I thank my lucky stars for both. The truck just kept going and going and going. I figured there was no need to replace it as well as it performed. I didn’t care to “keep up with the Joneses” in the automobile fashion society that some folks get sucked into. I was trying to get from point A to point B. I didn’t care about buckets seats, back up cameras, surround sound or GPS systems. I had a Faron Young tape and I counted the times that I got lost as “road adventures.” Besides, I worry about those people that have got to know exactly where they are at all times!

Cathy needed less maintenance than the truck. You talk about keeping on keeping on! She went about the job of wife and mother with the quiet resolve of a woman who was at peace with herself and the world. Amid the screaming and chaos wrought amongst living with three strong-willed and stubborn males she stayed the course. I marveled at her patience. Her boys, to this very day, rise up and call her blessed. And listen, she can make lasagna that will melt in your mouth. She’s out-lasted three washing machines. And I only have to vacuum when company was coming on short notice. ’Course, she would remind you a little of that big V8 engine when she sat down to eat.

The Chevrolet salesman allowed the truck would last me 10 years if I cared to keep it that long. “This is the best pickup on the market today. It is by far the toughest, will haul the biggest payload, got plenty of room in the cab and has the smoothest ride of any vehicle in its class. It has the best warranty in the business and it is backed by the solid reputation of General Motors.”

Cathy’s mother gave me no such high-falutin' encouragement or any type of guarantee whatsoever. Cathy’s grandfather was downright mean about it. He didn’t deem me worthy. Her “friends and family” at the church, even as we were exchanging “I do’s,” were definitely kicking my tires and peering under my hood. They weren’t sure their favorite “daughter” was getting the Cadillac Coupe Deville of husbands.

My favorite truck just wore out. My favorite wife said 35 years in the classroom was enough. Both came as a shock to me. I just assumed Cathy would teach forever. And I put a brand new set of Michelins on that truck just a year ago. It was a double whammy as both “gave me the news” in the same week! I would have accused them of conspiring against me but I knew them too well. Cathy wants to spend more time with our growing herd of grandchildren. The pickup didn’t feel compelled to explain or elaborate.

It was the first time that truck ever let me down. If you don’t count the time the alternator caught on fire just this side of Sopchoppy. And I did have to replace the starter once. Cathy, of course, has never disappointed me.

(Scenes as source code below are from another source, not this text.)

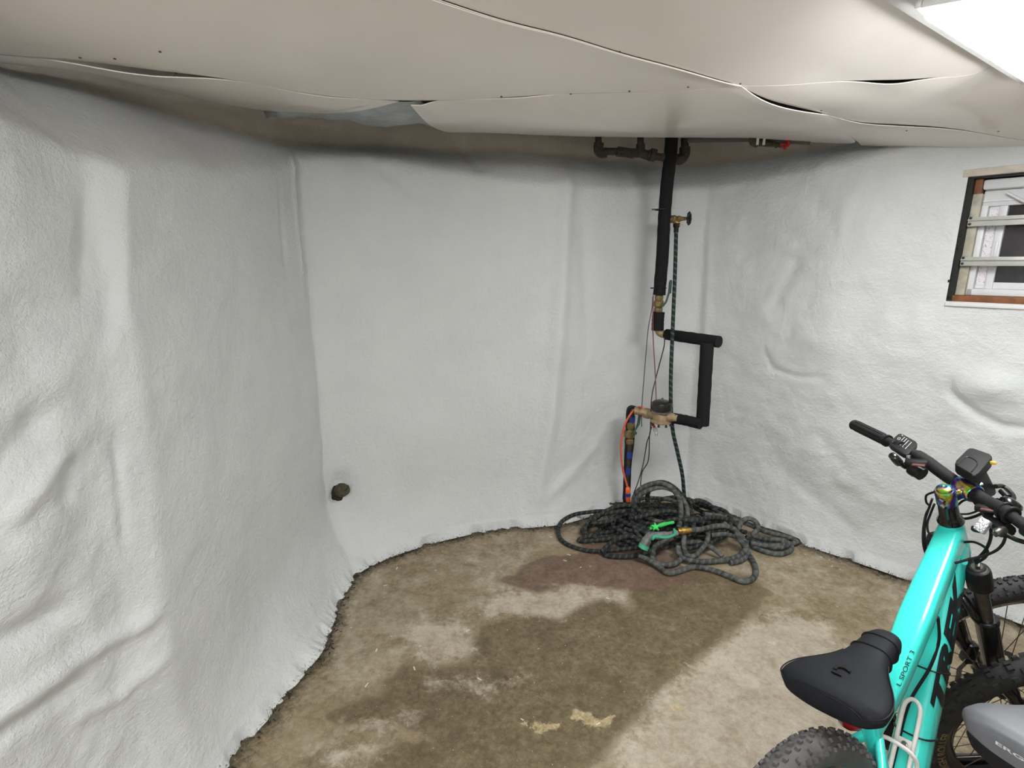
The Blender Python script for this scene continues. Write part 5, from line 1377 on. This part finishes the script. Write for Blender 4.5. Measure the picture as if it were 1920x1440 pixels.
# saddle in its cover
rings = saddle_loft(sx, sz1, [(-0.146, 0.052, -0.004, 0.034), (-0.142, 0.080, 0.004, 0.044), (-0.125, 0.097, 0.010, 0.048), (-0.09, 0.096, 0.012, 0.050), (-0.05, 0.080, 0.010, 0.050), (-0.005, 0.055, 0.008, 0.050), (0.03, 0.041, 0.010, 0.052), (0.07, 0.035, 0.014, 0.056), (0.11, 0.033, 0.016, 0.058), (0.138, 0.029, 0.012, 0.055), (0.152, 0.018, 0.002, 0.04)])
mb = MB(); mb.loft(rings); sad = mb.build('saddle', 'saddle_cover', root, smooth=50, label='black fabric saddle cover')
mb = MB()
def over(i, a0=0.0, a1=math.pi, lift=0.001):
    rg = rings[i]; c = sum(rg) / len(rg); n = len(rg)
    return [rg[k % n] + (rg[k % n] - c) / np.linalg.norm(rg[k % n] - c) * lift for k in range(-5, n // 2 + 6)]
for i in (30, 35): mb.tube(smooth_path(over(i), 2), 0.0022, 6)
mb.tube(smooth_path([rings[k][1] + v3(0, 0.001, 0.002) for k in range(3, 30, 3)], 3), 0.0014, 5); mb.tube(smooth_path([rings[k][14] + v3(0, -0.001, 0.002) for k in range(3, 30, 3)], 3), 0.0014, 5)
mb.tube(smooth_path([rings[2][k] + v3(-0.001, 0, 0.001) for k in range(1, 15)], 2), 0.0016, 5)
mb.build('cover_seams', 'black_rubber', sad)
mb = MB()
for P_ in ([(-0.075, 0.016), (-0.060, 0.016), (-0.052, 0.002), (-0.060, -0.012), (-0.066, -0.012), (-0.060, 0.001), (-0.064, 0.009), (-0.075, 0.009)], [(-0.088, 0.013), (-0.080, 0.013), (-0.080, 0.002), (-0.088, -0.006)]):
    b_ = [v3(sx + x, y, sz1 + 0.0125) for x, y in P_]; mb.loft([b_, [q + v3(0, 0, 0.0022) for q in b_]])
mb.build('cover_emblem', 'black_gloss', sad, smooth=0)
# tail light
c = v3(sx - 0.050, -0.004, sz1 - 0.090)
mb = MB(); mb.lathe(c, v3(-1, 0, -0.25), [(-0.012, 0.022), (0, 0.026), (0.012, 0.024), (0.022, 0.016), (0.026, 0.0)], 16); tl = mb.build('tail_light', 'dark_red', root, smooth=60, label='red tail light under the saddle')
mb = MB(); mb.box(c + v3(0.025, 0, 0.012), (0.04, 0.03, 0.04), bev=0.005); mb.build('light_bracket', 'black_plastic', tl, smooth=30)
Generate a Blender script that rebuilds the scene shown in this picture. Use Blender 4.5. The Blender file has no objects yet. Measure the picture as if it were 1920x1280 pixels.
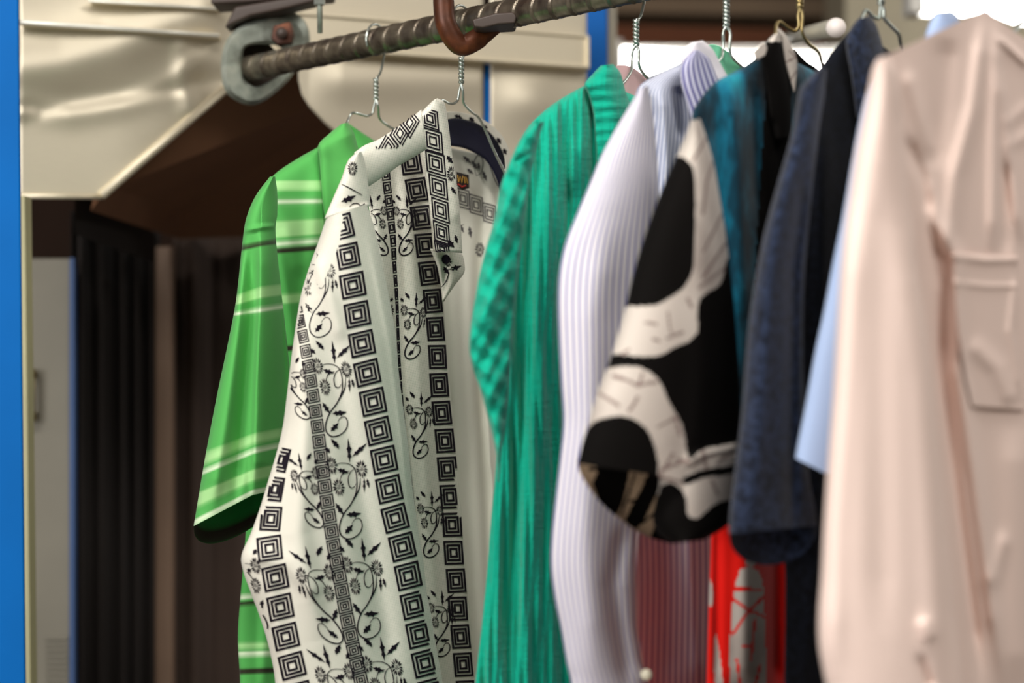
import bpy, math, random
import numpy as np
from mathutils import Vector
random.seed(7); rng = np.random.RandomState(5)
scene = bpy.context.scene
COL = scene.collection
F = 70.0/36.0*1920.0                       # focal length in pixels of the 1920 frame

def W(px, py, Y):                          # a point of the place seen at (px, py), Y metres away
    return Vector(((px-960)/F*Y, Y, (640-py)/F*Y))

# ------------------------------------------------------------------ rail line and garment planes
RD = (-.616, .788)
def rail_t(px):
    k = (px-960)/F
    return (-.048 - k*1.9)/(.616+.788*k)
def rail_pt(px, z=.303):
    t = rail_t(px)
    return Vector((-.048+RD[0]*t, 1.9+RD[1]*t, z))
def rail_px_y(t):
    return Vector((-.048+RD[0]*t, 1.9+RD[1]*t, .303))
CU, SU = .53, .848
def gplane(hook):
    h = rail_pt(hook)
    def g(px):
        k = (np.asarray(px, float)-960)/F
        s = (k*h.y-h.x)/(CU-SU*k)
        return h.y+SU*s
    return g

# ------------------------------------------------------------------ materials
def srgb(r, g, b):
    f = lambda c: (c/12.92 if c <= .04045 else ((c+.055)/1.055)**2.4)
    return (f(r/255), f(g/255), f(b/255), 1)
class NT:
    def __init__(s, name):
        s.m = bpy.data.materials.new(name); s.m.use_nodes = True
        s.t = s.m.node_tree; s.b = s.t.nodes['Principled BSDF']
    def n(s, ty, **kw):
        nd = s.t.nodes.new(ty)
        for k, v in kw.items():
            if k in nd.inputs: nd.inputs[k].default_value = v
            else: setattr(nd, k, v)
        return nd
    def l(s, a, b): s.t.links.new(a, b)
    def coord(s, kind='Object', scale=(1, 1, 1), rot=(0, 0, 0)):
        c = s.n('ShaderNodeTexCoord'); mp = s.n('ShaderNodeMapping')
        mp.inputs['Scale'].default_value = scale; mp.inputs['Rotation'].default_value = rot
        s.l(c.outputs[kind], mp.inputs['Vector']); return mp.outputs[0]
    def noise(s, vec, scale, detail=3, rough=.5):
        n = s.n('ShaderNodeTexNoise'); n.inputs['Scale'].default_value = scale
        n.inputs['Detail'].default_value = detail; n.inputs['Roughness'].default_value = rough
        s.l(vec, n.inputs['Vector']); return n.outputs['Fac']
    def ramp(s, fac, stops, interp='LINEAR'):
        r = s.n('ShaderNodeValToRGB'); cr = r.color_ramp; cr.interpolation = interp
        while len(cr.elements) < len(stops): cr.elements.new(.5)
        for e, (p, c) in zip(cr.elements, sorted(stops, key=lambda q: q[0])): e.position = p; e.color = c
        s.l(fac, r.inputs[0]); return r.outputs[0]
    def mixc(s, fac, a, b, mode='MIX'):
        m = s.n('ShaderNodeMix'); m.data_type = 'RGBA'; m.blend_type = mode
        for inp, v in ((m.inputs[0], fac), (m.inputs[6], a), (m.inputs[7], b)):
            if hasattr(v, 'is_output') or hasattr(v, 'links'): s.l(v, inp)
            else: inp.default_value = v
        return m.outputs[2]
    def math(s, op, a, b=0.):
        m = s.n('ShaderNodeMath'); m.operation = op
        for inp, v in ((m.inputs[0], a), (m.inputs[1], b)):
            if hasattr(v, 'links'): s.l(v, inp)
            else: inp.default_value = v
        return m.outputs[0]
    def bump(s, h, strength=.3, dist=.001, normal=None):
        b = s.n('ShaderNodeBump'); b.inputs['Strength'].default_value = strength; b.inputs['Distance'].default_value = dist
        s.l(h, b.inputs['Height'])
        if normal is not None: s.l(normal, b.inputs['Normal'])
        s.l(b.outputs[0], s.b.inputs['Normal']); return b.outputs[0]
    def base(s, c):
        if hasattr(c, 'links'): s.l(c, s.b.inputs['Base Color'])
        else: s.b.inputs['Base Color'].default_value = c
    def set(s, **kw):
        for k, v in kw.items(): s.b.inputs[k.replace('_', ' ')].default_value = v
        return s
def simple(name, col, rough=.6, metal=0, bump=None, spec=.5):
    t = NT(name); t.set(Roughness=rough, Metallic=metal)
    v = t.coord()
    f = t.noise(v, 9, 4)
    dk = tuple(c*.82 for c in col[:3])+(1,)
    t.base(t.mixc(f, dk, tuple(min(1, c*1.12) for c in col[:3])+(1,)))
    if bump: t.bump(t.noise(v, bump[0], 3), bump[1], .002)
    t.b.inputs['Specular IOR Level'].default_value = spec
    return t.m
def cloth(name, col=None, colfn=None, rough=.85, weave=900, wst=.25, sheen=.15, trans=.0):
    t = NT(name); t.set(Roughness=rough); t.b.inputs['Specular IOR Level'].default_value = .12
    t.b.inputs['Sheen Weight'].default_value = sheen
    v = t.coord()
    if colfn: t.base(colfn(t, v))
    else: t.base(col)
    if wst: t.bump(t.noise(v, weave, 2), wst, .0008)
    return t.m

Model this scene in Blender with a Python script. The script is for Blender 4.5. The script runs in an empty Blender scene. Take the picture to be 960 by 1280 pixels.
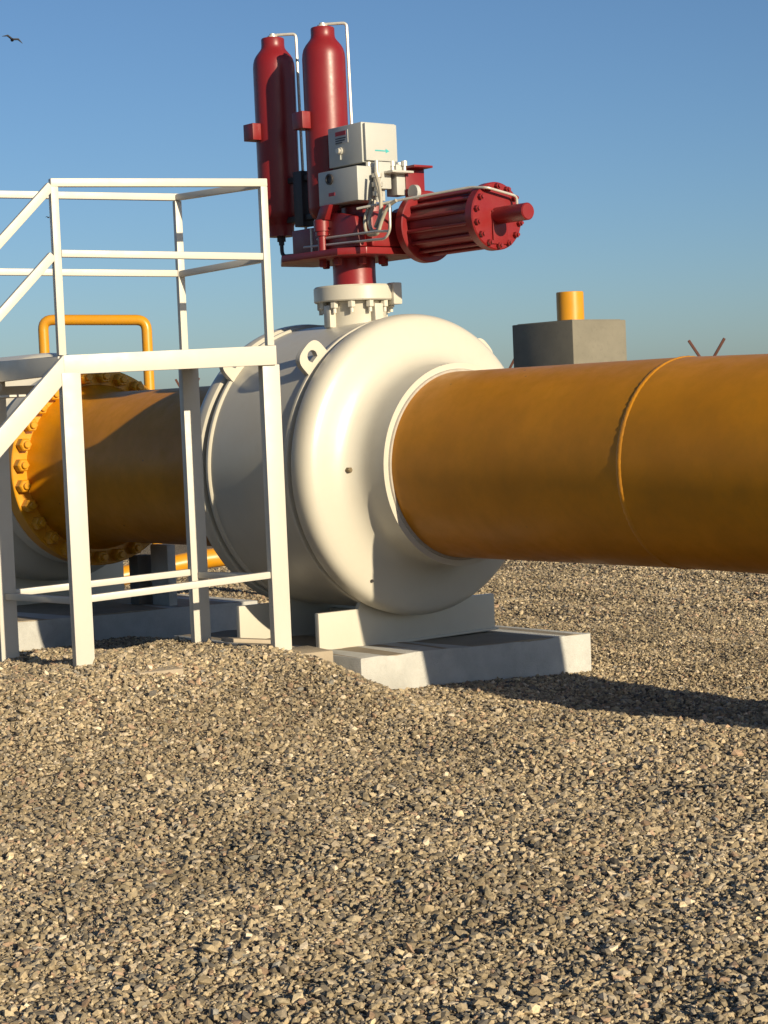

Her granddaddy was right all along.      

I should have had a clue. The warning signs had been popping up from time to time. The truck groaned and coughed a little more than usual. It smoked like an old coal burning freight train when it first cranked up in the mornings. It didn’t show the same pep that it once did. It would make little knocking sounds as it approached 65 mph. You couldn’t keep oil in it. The seats were cracked and fading. And the red brake light on the dash had been flashing for the past 6 months. Cathy’s warning signs were about the same.

Life is full of adjustments. I bought a new vehicle. It doesn’t wear yet like my old truck, but these relationships take time. Cathy has left for a “sabbatical” with “the kids” in Tennessee. She does call almost every night to remind me to eat, pay the electric bill and water her flowers.

I am more fortunate than most. The truck chugged along year after year with nary a compliant. Cathy basically did the same. Both were extremely loyal. Both put my interests way above their own. They hung with me through thick and thin. My love for either never faded. They made life more comfortable, more enjoyable and worth getting up each morning for.

And let me quickly add, lest I offend some ladies auxiliary group or the WMCA in Topeka, that in no way here am I trying to equate a truck, no matter how faithful and true, to my beloved wife. They are not even close to being the same. I traded one of them in for a newer model.